Business Today

Right as rain

The recent revival in the monsoon has come as a shot in the arm for the farm sector.
Ajay Modi   Delhi     Print Edition: Sept 28, 2014
Coming up a cloud: Paddy sowing in progress in Kalahandi district, Odisha. Photo: Shekhar Ghosh.

Concerns about the outlook for the kharif crop have abated with monsoon rains picking up in August. Indeed, sowing is almost complete and the area under summer crops is only three per cent lower than last year. The gap was 27 per cent on July 25.

The kharif season accounts for almost half of the agricultural output, and the monsoon's revival is significant because it was the farm sector that supported sagging gross domestic product (GDP) growth in 2013/14. Manufacturing and mining growth slipped last fiscal year due to the policy paralysis of the previous United Progressive Alliance government. GDP grew 4.7 per cent in 2013/14, with the farm sector expanding at the same pace.

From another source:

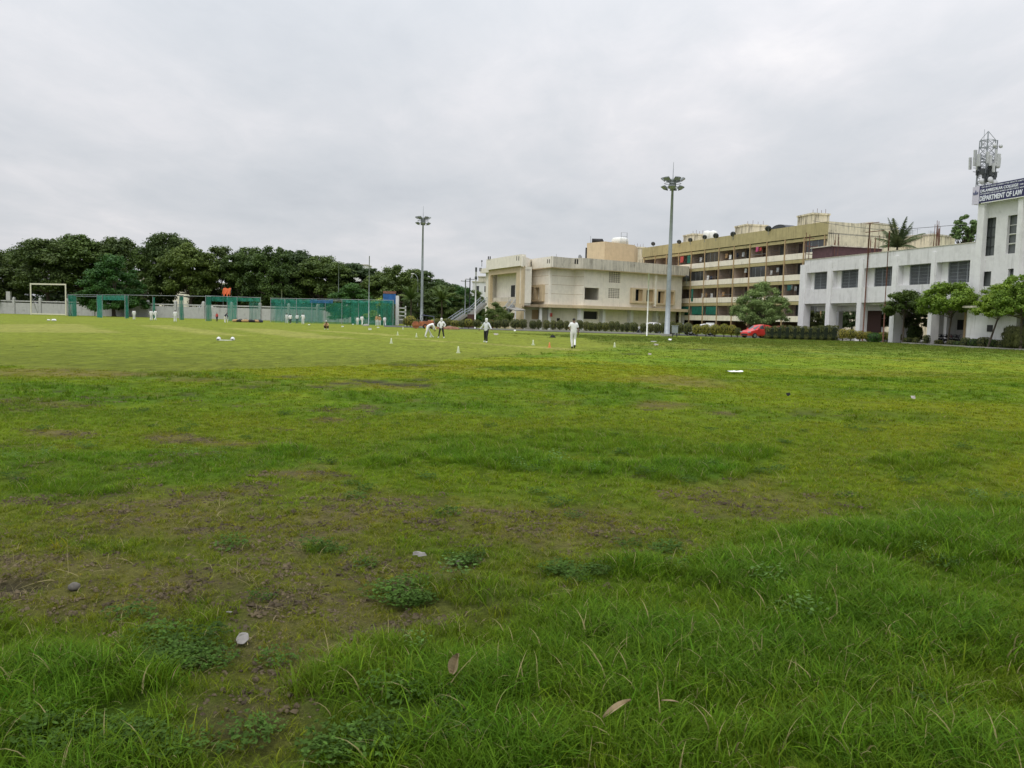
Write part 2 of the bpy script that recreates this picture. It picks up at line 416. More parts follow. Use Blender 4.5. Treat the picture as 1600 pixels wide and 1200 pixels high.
DIRT = [(92, 610, 22, 2.5, 1), (500, 606, 24, 2.5, 1), (525, 599, 30, 3, 1), (580, 596, 34, 3, 1), (635, 601, 50, 2.5, .9), (545, 600, 25, 2, .8), (655, 594, 22, 2, 1),
        (635, 570, 40, 3, .8), (670, 572, 25, 3, .7), (450, 588, 24, 2, .8), (400, 606, 25, 2.5, .7), (987, 553, 17, 1.6, 1), (1033, 557, 17, 1.4, 1), (1095, 546, 20, 1.4, .9),
        (1135, 564, 15, 1.6, .7), (200, 619, 25, 4, .6), (298, 616, 20, 3, .5), (1175, 576, 20, 1.6, .6), (905, 615, 18, 2, .5), (1255, 648, 25, 4, .5), (1310, 590, 50, 4, .5),
        (0, 905, 90, 14, .9), (250, 1008, 40, 8, .6), (300, 938, 12, 12, .7)]
LUSH = [(1250, 1210, 520, 90, 1), (760, 1215, 200, 70, 1), (60, 1215, 260, 60, .9), (1340, 1080, 420, 170, 1), (1250, 920, 260, 60, .95), (1000, 1060, 260, 110, .95), (760, 1120, 160, 90, .9), (1540, 860, 160, 90, .8), (90, 1090, 210, 85, 1), (60, 1180, 200, 40, .8),
        (560, 1100, 90, 60, .65), (620, 1040, 120, 40, .5), (1070, 742, 120, 20, 1), (960, 738, 130, 16, .9), (760, 722, 170, 16, .9), (600, 735, 60, 14, .9), (900, 700, 260, 24, .6), (460, 715, 60, 14, .75),
        (1170, 715, 70, 14, .8), (1440, 735, 160, 24, .7), (1300, 650, 200, 12, .45), (110, 760, 110, 22, .65), (320, 735, 90, 13, .5), (720, 945, 90, 28, .55), (500, 870, 40, 12, .5), (1330, 595, 110, 5, .6),
        (1500, 620, 90, 10, .5), (1540, 548, 200, 10, .7), (1250, 536, 260, 6, .8), (300, 610, 250, 8, .3), (1000, 905, 100, 25, .8), (1330, 860, 200, 30, .8), (150, 650, 180, 12, .3), (1560, 700, 90, 30, .5)]
CLOV = [(275, 1035, 85, 50, 1), (240, 1150, 150, 55, .9), (760, 965, 70, 22, 1), (640, 945, 40, 25, .7), (610, 1150, 130, 60, .75), (905, 908, 45, 14, .8), (505, 868, 45, 16, .8), (728, 882, 34, 9, 1), (1060, 865, 40, 10, .6), (500, 1130, 40, 30, .5), (30, 1180, 60, 40, .6), (440, 1040, 40, 18, .4)]
PALE = [(60, 584, 160, 6, .4), (470, 571, 120, 2.2, .7), (680, 562, 130, 2.5, .8), (780, 560, 60, 2, .6), (300, 530, 900, 2.0, .0), (1220, 650, 120, 16, .25), (1150, 790, 200, 40, .4), (1450, 585, 220, 7, .55)]
STRIPS = [[(-60, 507), (128, 506), (186, 521), (-60, 519)], [(213, 508), (266, 508), (392, 525), (322, 523)], [(348, 512), (425, 514), (570, 530), (470, 529)],
          [(590, 527), (640, 529), (940, 546.5), (900, 547)], [(470, 516), (500, 516), (640, 524), (610, 525)]]
def mown_mask(x, y):
    a = np.array([(-400, 577), (0, 577), (250, 577), (430, 576), (560, 571), (700, 565), (830, 556), (930, 546), (960, 538), (900, 528), (780, 521), (640, 514)], float)
    W = [gnd(p[0], p[1]) for p in a]
    poly = [(p.x, p.y) for p in W] + [(-8, 175), (-320, 260), (-320, 60)]
    return poly_mask(x + (fbm(x, y, .3, 3, 5) - .5) * 3, y + (fbm(x, y, .3, 3, 6) - .5) * 4, poly)
def poly_mask(x, y, poly):
    ins = np.zeros(x.shape, bool); n = len(poly)
    for i in range(n):
        x1, y1 = poly[i]; x2, y2 = poly[(i + 1) % n]
        c = ((y1 > y) != (y2 > y))
        with np.errstate(divide='ignore', invalid='ignore'):
            xi = (x2 - x1) * (y - y1) / (y2 - y1 + 1e-12) + x1
        ins ^= c & (x < xi)
    return ins.astype(float)
def field(x, y):
    """soil, dirt, lush, clover, pale, mown masks of the field"""
    n1 = fbm(x, y, .35, 4, 3); n2 = fbm(x, y, 1.6, 4, 23); n3 = fbm(x, y * .7, .12, 3, 43)
    mown = mown_mask(x, y)
    soil = blob(x, y, SOIL, .9, (.35, 1.3)) * (1 - mown * .5)
    soil = np.maximum(soil, .55 * ss(n2 * .5 + n1 * .5, .60, .72) * (1 - mown))
    dirt = blob(x, y, DIRT, .45)
    lush = np.maximum(blob(x, y, LUSH, 1.0, (.35, 1.35)), .5 * ss(n1, .55, .72) * (1 - mown))
    soil = soil * (1 - ss(lush, .45, .9)) * ss(y, 1.0, 2.5)
    clov = blob(x, y, CLOV, .6)
    pale = blob(x, y, PALE, .5)
    st = np.zeros_like(x)
    for s_ in STRIPS:
        W = [gnd(*p) for p in s_]
        st = np.maximum(st, poly_mask(x + (n2 - .5) * 1.2, y + (n1 - .5) * 3, [(p.x, p.y) for p in W]))
    return dict(soil=soil, dirt=dirt, lush=lush, clov=clov, pale=pale, strip=st, mown=mown, n1=n1, n2=n2, n3=n3)
def lerp(a, b, t): return a + (np.asarray(b) - a) * t[:, None]
def grass_tint(m, x, y):
    c = np.tile(np.array([.145, .215, .010]), (len(x), 1))
    c = lerp(c, (.215, .240, .012), ss(m['n3'], .45, .62) * .7)
    c = lerp(c, (.105, .195, .010), ss(m['n1'], .50, .66) * .6)
    c = lerp(c, (.185, .175, .018), np.clip(m['soil'] * 1.1, 0, 1) * .85)
    c = lerp(c, (.190, .210, .016), np.clip(m['pale'], 0, 1) * .7)
    c = lerp(c, (.070, .165, .011), np.clip(m['lush'], 0, 1) * .8)
    # deeper green of long grass close by, with vignette darkening put into the colour
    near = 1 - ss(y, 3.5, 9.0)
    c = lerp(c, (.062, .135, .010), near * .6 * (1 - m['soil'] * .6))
    c = lerp(c, (.150, .180, .026), m['mown'] * .9)
    c = lerp(c, (.125, .155, .034), ss(y, 25, 70) * .75 * (1 - m['mown']))
    c = lerp(c, (.275, .265, .090), m['strip'] * .5)
    return c * np.array([1.10, 1.08, .92])
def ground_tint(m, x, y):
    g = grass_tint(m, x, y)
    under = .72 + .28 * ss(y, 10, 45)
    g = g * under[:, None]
    soil = np.tile(np.array([.155, .130, .058]), (len(x), 1))
    soil = lerp(soil, (.100, .080, .052), ss(m['n1'], .42, .6) * .8)
    soil = lerp(soil, (.165, .105, .070), ss(y, 9, 16) * .7)
    c = g + (soil - g) * np.clip(m['soil'] * (.42 + .48 * ss(fbm(x, y, 3.0, 4, 77), .45, .62)), 0, 1)[:, None] * (.55 + .45 * (1 - ss(y, 8, 30)))[:, None]
    c = lerp(c, (.045, .038, .026), np.clip(m['dirt'], 0, 1) * .9)
    return c
def gz(x, y, m=None):
    if m is None: m = field(x, y)
    k = 1 - ss(y, 40, 75)
    near = np.abs(x) < 200
    z = (fbm(x, y, .22, 3, 61) - .5) * .16 + (fbm(x, y, 1.3, 3, 62) - .5) * .07 + np.clip(m['lush'], 0, 1) * .05 - m['dirt'] * .04
    return z * k * near * ss(y, -2, 1)
def gz1(x, y): return float(gz(np.array([float(x)]), np.array([float(y)]))[0])

def axis(a, b, lo, hi):
    v = [0.0]
    while v[-1] < hi: v.append(v[-1] + a + b * abs(v[-1]))
    u = [0.0]
    while u[-1] > lo: u.append(u[-1] - a - b * abs(u[-1]))
    return np.array(u[:0:-1] + v)
xs = axis(.07, .020, -2500, 2500); ys = np.concatenate([np.array([-1500, -500, -150, -50, -20, -8, -3, 0]), 1.5 + axis(.05, .0125, 0, 3000)])
X, Y = np.meshgrid(xs, ys); xf, yf = X.ravel(), Y.ravel()
gm = field(xf, yf)
gzv = gz(xf, yf, gm)
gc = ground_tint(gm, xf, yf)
nx, ny = len(xs), len(ys)
idx = np.arange(nx * ny).reshape(ny, nx)
quads = np.stack([idx[:-1, :-1], idx[:-1, 1:], idx[1:, 1:], idx[1:, :-1]], -1).reshape(-1, 4)
def np_mesh(name, V, Q, nv=4):
    me = bpy.data.meshes.new(name)
    me.vertices.add(len(V)); me.vertices.foreach_set('co', np.asarray(V, np.float32).ravel())
    me.loops.add(len(Q) * nv); me.loops.foreach_set('vertex_index', np.asarray(Q, np.int32).ravel())
    me.polygons.add(len(Q)); me.polygons.foreach_set('loop_start', np.arange(0, len(Q) * nv, nv, dtype=np.int32))
    me.update(calc_edges=True); return me
me = np_mesh('ground', np.stack([xf, yf, gzv], 1), quads)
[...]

While manufacturing and mining have moved back into the positive territory in the first quarter of this fiscal year thanks to improved business sentiment under the Narendra Modi government, there were concerns about the impact of poor rains on the economy. The situation looks better now.

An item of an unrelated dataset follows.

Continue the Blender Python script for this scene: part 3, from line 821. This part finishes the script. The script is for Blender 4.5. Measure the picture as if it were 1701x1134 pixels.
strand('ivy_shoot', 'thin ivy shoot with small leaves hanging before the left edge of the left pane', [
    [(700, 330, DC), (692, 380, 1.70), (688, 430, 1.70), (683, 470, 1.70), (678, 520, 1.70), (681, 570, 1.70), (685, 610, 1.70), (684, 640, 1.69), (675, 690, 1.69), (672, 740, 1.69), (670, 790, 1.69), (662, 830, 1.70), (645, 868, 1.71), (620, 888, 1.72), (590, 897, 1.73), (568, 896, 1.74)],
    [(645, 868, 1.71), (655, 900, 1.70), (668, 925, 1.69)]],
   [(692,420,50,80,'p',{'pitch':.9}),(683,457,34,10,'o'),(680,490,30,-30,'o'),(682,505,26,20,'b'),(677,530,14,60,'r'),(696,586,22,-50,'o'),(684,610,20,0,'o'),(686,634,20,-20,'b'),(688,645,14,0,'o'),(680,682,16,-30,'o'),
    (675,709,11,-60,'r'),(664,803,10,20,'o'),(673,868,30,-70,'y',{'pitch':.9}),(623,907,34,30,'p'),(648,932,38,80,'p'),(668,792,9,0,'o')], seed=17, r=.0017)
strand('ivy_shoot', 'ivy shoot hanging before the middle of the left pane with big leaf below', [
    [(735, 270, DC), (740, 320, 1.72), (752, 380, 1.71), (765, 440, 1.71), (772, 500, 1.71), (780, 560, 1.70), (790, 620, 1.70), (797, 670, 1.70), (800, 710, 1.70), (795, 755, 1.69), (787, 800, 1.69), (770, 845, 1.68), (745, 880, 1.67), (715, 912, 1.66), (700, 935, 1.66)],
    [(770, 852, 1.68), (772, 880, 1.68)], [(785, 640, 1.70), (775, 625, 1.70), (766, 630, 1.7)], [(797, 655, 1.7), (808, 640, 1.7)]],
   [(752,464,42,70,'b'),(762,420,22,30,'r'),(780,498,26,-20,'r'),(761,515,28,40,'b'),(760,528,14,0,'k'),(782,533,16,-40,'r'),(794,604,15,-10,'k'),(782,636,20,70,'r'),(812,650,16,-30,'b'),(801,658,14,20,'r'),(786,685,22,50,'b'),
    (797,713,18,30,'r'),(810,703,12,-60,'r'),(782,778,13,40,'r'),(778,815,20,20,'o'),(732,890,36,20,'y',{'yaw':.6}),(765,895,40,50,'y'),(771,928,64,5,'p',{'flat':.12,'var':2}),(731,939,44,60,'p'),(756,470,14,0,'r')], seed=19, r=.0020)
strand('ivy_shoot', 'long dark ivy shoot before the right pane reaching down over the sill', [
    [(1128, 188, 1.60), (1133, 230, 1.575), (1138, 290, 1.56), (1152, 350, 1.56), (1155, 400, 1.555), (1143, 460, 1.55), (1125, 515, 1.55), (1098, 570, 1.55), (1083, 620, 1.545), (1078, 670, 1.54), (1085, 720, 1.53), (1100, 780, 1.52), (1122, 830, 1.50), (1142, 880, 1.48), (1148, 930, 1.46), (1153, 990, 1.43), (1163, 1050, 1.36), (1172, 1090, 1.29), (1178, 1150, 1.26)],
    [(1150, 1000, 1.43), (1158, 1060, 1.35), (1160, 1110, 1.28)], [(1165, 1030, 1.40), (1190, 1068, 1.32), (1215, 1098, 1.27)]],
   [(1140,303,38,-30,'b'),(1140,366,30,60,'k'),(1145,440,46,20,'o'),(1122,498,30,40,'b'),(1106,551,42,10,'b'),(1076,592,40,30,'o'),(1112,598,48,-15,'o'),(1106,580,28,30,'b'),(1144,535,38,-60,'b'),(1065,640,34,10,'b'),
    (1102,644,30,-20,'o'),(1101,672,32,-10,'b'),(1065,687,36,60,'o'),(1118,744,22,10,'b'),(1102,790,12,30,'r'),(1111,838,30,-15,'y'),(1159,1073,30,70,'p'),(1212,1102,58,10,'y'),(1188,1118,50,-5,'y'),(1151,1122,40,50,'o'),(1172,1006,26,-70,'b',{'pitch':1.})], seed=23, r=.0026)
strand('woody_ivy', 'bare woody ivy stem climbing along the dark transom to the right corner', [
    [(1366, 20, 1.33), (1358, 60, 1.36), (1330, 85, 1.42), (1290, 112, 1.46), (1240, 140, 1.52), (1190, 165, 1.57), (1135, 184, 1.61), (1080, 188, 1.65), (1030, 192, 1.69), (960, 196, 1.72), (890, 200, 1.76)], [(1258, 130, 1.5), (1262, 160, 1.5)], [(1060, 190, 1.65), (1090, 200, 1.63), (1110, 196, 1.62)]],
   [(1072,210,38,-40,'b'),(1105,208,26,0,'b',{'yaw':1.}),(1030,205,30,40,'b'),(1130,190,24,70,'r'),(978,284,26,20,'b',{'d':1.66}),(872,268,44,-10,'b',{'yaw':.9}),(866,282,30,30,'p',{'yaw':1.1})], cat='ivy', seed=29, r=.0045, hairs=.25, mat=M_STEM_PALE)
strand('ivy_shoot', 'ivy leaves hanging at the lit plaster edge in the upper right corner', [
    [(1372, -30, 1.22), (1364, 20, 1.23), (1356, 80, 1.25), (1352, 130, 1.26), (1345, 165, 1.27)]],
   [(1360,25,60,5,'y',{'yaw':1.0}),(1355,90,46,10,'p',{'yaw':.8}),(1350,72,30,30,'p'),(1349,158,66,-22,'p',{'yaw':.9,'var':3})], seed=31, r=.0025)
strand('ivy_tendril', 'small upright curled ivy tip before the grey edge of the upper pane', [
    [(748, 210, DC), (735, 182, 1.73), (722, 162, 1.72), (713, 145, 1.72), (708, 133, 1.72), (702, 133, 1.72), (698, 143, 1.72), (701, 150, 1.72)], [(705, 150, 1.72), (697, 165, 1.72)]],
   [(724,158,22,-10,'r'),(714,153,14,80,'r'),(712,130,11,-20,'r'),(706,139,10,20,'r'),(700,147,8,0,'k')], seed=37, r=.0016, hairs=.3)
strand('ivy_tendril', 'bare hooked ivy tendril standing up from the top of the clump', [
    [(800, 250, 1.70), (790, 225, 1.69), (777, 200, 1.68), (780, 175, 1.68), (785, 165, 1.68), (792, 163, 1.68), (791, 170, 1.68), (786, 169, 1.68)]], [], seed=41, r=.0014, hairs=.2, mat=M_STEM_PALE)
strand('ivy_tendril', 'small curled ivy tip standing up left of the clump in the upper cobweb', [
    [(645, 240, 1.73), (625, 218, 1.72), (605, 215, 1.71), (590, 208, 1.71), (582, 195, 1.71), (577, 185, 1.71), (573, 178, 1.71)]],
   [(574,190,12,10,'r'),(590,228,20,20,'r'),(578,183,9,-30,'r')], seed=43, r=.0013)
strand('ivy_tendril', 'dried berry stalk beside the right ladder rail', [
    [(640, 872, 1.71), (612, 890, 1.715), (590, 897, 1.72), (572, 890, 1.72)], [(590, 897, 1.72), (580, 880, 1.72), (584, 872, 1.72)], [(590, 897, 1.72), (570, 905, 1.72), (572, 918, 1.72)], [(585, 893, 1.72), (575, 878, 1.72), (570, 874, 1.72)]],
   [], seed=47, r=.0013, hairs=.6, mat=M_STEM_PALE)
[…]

The government expects GDP to grow by 5.7 to 5.9 per cent in 2014/15. Robust farm growth can contain inflation, support industry and services, and increase job opportunities in rural India. PK Joshi, South Asia Director at International Food Policy Research Institute, says the farm sector will grow this year as well though the pace may slow down.

The India Meteorological Department estimates rainfall this year to be 13 per cent lower than normal. The deficit in northwest India, with states like Punjab, Haryana, Rajasthan and Uttar Pradesh, was 34 per cent until August 27. But Haryana and Punjab are well-irrigated and that will mitigate the impact of a suboptimal monsoon.

Data from the agriculture ministry shows that paddy was sown on 36 million hectares by early September, marginally lower than last year. Pulses were sown on 9.72 million hectares against 10.36 million hectares in 2013 while oilseeds were sown on 17.34 million hectares compared with 18.89 million hectares last year.

Cotton has been sown on 12.37 million hectares, higher than 11.31 million hectares in 2013. "Crops like pulses and coarse cereals will attain the required growth," says J. S. Sandhu, Agriculture Commissioner in the Ministry of Agriculture, who has set out on a tour to evaluate crop prospects in states. "There will be negligible impact of delayed sowing."